BRIEF ▸ Write out the listing in full, matching it word for word.

SUPPLIED MATERIAL ▸
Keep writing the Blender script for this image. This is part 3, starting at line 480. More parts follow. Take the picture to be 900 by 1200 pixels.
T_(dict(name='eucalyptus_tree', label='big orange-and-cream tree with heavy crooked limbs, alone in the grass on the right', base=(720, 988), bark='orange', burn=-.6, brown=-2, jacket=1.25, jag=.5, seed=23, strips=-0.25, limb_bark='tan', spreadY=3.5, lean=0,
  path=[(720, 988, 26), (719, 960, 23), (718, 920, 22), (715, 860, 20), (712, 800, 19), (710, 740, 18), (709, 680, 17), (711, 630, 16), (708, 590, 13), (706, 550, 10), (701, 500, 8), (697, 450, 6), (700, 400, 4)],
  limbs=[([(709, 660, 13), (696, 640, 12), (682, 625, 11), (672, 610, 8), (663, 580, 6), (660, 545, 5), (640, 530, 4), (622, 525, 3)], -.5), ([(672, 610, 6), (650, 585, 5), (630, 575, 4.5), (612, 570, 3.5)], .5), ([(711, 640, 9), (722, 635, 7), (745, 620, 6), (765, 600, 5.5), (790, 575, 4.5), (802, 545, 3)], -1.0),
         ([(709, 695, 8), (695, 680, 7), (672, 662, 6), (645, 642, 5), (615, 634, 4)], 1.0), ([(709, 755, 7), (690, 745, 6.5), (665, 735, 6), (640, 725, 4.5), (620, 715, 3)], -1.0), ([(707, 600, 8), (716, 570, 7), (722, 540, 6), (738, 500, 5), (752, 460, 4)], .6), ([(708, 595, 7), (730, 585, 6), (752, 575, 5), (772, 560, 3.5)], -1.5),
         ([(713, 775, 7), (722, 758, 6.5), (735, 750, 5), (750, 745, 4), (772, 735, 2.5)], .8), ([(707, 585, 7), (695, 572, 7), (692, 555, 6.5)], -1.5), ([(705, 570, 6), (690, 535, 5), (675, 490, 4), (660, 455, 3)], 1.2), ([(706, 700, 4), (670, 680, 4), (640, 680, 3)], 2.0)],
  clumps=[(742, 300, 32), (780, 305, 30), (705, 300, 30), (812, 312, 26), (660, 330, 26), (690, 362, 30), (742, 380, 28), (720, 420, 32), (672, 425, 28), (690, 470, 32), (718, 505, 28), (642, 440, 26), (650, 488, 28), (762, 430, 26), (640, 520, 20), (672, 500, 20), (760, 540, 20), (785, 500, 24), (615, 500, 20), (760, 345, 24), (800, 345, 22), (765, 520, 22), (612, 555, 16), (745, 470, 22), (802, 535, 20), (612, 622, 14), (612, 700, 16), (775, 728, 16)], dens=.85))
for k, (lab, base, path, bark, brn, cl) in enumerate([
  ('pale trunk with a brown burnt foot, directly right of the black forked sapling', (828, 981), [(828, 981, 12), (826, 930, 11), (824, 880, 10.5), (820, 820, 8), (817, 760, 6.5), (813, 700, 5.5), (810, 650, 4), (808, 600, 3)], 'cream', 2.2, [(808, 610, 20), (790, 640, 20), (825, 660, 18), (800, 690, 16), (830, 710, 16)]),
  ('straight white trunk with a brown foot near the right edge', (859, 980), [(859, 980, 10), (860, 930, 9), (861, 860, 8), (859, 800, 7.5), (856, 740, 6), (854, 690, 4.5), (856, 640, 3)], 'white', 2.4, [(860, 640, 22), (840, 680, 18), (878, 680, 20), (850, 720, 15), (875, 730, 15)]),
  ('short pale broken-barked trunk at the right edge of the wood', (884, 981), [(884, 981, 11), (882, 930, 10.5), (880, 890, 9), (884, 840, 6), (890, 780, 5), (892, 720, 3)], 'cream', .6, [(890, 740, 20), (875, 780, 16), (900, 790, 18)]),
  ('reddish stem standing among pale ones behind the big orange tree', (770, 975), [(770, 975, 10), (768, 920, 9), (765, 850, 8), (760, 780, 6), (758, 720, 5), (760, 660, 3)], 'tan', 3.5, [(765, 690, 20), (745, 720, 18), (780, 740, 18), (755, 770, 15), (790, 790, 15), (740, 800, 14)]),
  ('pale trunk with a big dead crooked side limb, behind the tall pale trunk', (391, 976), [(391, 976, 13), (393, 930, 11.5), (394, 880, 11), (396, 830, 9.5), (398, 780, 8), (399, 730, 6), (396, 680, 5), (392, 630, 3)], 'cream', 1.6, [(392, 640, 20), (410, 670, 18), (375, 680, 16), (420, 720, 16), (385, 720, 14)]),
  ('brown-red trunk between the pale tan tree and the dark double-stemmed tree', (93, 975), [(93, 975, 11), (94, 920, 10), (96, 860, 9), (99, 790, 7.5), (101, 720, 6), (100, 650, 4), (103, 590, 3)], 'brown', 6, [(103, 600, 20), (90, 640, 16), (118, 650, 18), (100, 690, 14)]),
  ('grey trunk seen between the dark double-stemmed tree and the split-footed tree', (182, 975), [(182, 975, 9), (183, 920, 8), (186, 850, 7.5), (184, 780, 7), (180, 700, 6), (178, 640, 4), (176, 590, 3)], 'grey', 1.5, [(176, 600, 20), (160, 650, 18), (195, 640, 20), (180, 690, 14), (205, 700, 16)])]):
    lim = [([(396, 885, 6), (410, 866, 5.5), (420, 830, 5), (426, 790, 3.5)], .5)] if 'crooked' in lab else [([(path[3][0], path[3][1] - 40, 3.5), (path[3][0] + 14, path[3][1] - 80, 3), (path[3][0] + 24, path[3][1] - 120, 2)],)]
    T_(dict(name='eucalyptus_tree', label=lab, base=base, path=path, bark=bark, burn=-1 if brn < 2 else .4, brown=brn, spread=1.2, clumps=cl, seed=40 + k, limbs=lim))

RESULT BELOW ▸
Keep writing the Blender script for this image. This is part 3, starting at line 480. More parts follow. Take the picture to be 900 by 1200 pixels.
T_(dict(name='eucalyptus_tree', label='big orange-and-cream tree with heavy crooked limbs, alone in the grass on the right', base=(720, 988), bark='orange', burn=-.6, brown=-2, jacket=1.25, jag=.5, seed=23, strips=-0.25, limb_bark='tan', spreadY=3.5, lean=0,
  path=[(720, 988, 26), (719, 960, 23), (718, 920, 22), (715, 860, 20), (712, 800, 19), (710, 740, 18), (709, 680, 17), (711, 630, 16), (708, 590, 13), (706, 550, 10), (701, 500, 8), (697, 450, 6), (700, 400, 4)],
  limbs=[([(709, 660, 13), (696, 640, 12), (682, 625, 11), (672, 610, 8), (663, 580, 6), (660, 545, 5), (640, 530, 4), (622, 525, 3)], -.5), ([(672, 610, 6), (650, 585, 5), (630, 575, 4.5), (612, 570, 3.5)], .5), ([(711, 640, 9), (722, 635, 7), (745, 620, 6), (765, 600, 5.5), (790, 575, 4.5), (802, 545, 3)], -1.0),
         ([(709, 695, 8), (695, 680, 7), (672, 662, 6), (645, 642, 5), (615, 634, 4)], 1.0), ([(709, 755, 7), (690, 745, 6.5), (665, 735, 6), (640, 725, 4.5), (620, 715, 3)], -1.0), ([(707, 600, 8), (716, 570, 7), (722, 540, 6), (738, 500, 5), (752, 460, 4)], .6), ([(708, 595, 7), (730, 585, 6), (752, 575, 5), (772, 560, 3.5)], -1.5),
         ([(713, 775, 7), (722, 758, 6.5), (735, 750, 5), (750, 745, 4), (772, 735, 2.5)], .8), ([(707, 585, 7), (695, 572, 7), (692, 555, 6.5)], -1.5), ([(705, 570, 6), (690, 535, 5), (675, 490, 4), (660, 455, 3)], 1.2), ([(706, 700, 4), (670, 680, 4), (640, 680, 3)], 2.0)],
  clumps=[(742, 300, 32), (780, 305, 30), (705, 300, 30), (812, 312, 26), (660, 330, 26), (690, 362, 30), (742, 380, 28), (720, 420, 32), (672, 425, 28), (690, 470, 32), (718, 505, 28), (642, 440, 26), (650, 488, 28), (762, 430, 26), (640, 520, 20), (672, 500, 20), (760, 540, 20), (785, 500, 24), (615, 500, 20), (760, 345, 24), (800, 345, 22), (765, 520, 22), (612, 555, 16), (745, 470, 22), (802, 535, 20), (612, 622, 14), (612, 700, 16), (775, 728, 16)], dens=.85))
for k, (lab, base, path, bark, brn, cl) in enumerate([
  ('pale trunk with a brown burnt foot, directly right of the black forked sapling', (828, 981), [(828, 981, 12), (826, 930, 11), (824, 880, 10.5), (820, 820, 8), (817, 760, 6.5), (813, 700, 5.5), (810, 650, 4), (808, 600, 3)], 'cream', 2.2, [(808, 610, 20), (790, 640, 20), (825, 660, 18), (800, 690, 16), (830, 710, 16)]),
  ('straight white trunk with a brown foot near the right edge', (859, 980), [(859, 980, 10), (860, 930, 9), (861, 860, 8), (859, 800, 7.5), (856, 740, 6), (854, 690, 4.5), (856, 640, 3)], 'white', 2.4, [(860, 640, 22), (840, 680, 18), (878, 680, 20), (850, 720, 15), (875, 730, 15)]),
  ('short pale broken-barked trunk at the right edge of the wood', (884, 981), [(884, 981, 11), (882, 930, 10.5), (880, 890, 9), (884, 840, 6), (890, 780, 5), (892, 720, 3)], 'cream', .6, [(890, 740, 20), (875, 780, 16), (900, 790, 18)]),
  ('reddish stem standing among pale ones behind the big orange tree', (770, 975), [(770, 975, 10), (768, 920, 9), (765, 850, 8), (760, 780, 6), (758, 720, 5), (760, 660, 3)], 'tan', 3.5, [(765, 690, 20), (745, 720, 18), (780, 740, 18), (755, 770, 15), (790, 790, 15), (740, 800, 14)]),
  ('pale trunk with a big dead crooked side limb, behind the tall pale trunk', (391, 976), [(391, 976, 13), (393, 930, 11.5), (394, 880, 11), (396, 830, 9.5), (398, 780, 8), (399, 730, 6), (396, 680, 5), (392, 630, 3)], 'cream', 1.6, [(392, 640, 20), (410, 670, 18), (375, 680, 16), (420, 720, 16), (385, 720, 14)]),
  ('brown-red trunk between the pale tan tree and the dark double-stemmed tree', (93, 975), [(93, 975, 11), (94, 920, 10), (96, 860, 9), (99, 790, 7.5), (101, 720, 6), (100, 650, 4), (103, 590, 3)], 'brown', 6, [(103, 600, 20), (90, 640, 16), (118, 650, 18), (100, 690, 14)]),
  ('grey trunk seen between the dark double-stemmed tree and the split-footed tree', (182, 975), [(182, 975, 9), (183, 920, 8), (186, 850, 7.5), (184, 780, 7), (180, 700, 6), (178, 640, 4), (176, 590, 3)], 'grey', 1.5, [(176, 600, 20), (160, 650, 18), (195, 640, 20), (180, 690, 14), (205, 700, 16)])]):
    lim = [([(396, 885, 6), (410, 866, 5.5), (420, 830, 5), (426, 790, 3.5)], .5)] if 'crooked' in lab else [([(path[3][0], path[3][1] - 40, 3.5), (path[3][0] + 14, path[3][1] - 80, 3), (path[3][0] + 24, path[3][1] - 120, 2)],)]
    T_(dict(name='eucalyptus_tree', label=lab, base=base, path=path, bark=bark, burn=-1 if brn < 2 else .4, brown=brn, spread=1.2, clumps=cl, seed=40 + k, limbs=lim))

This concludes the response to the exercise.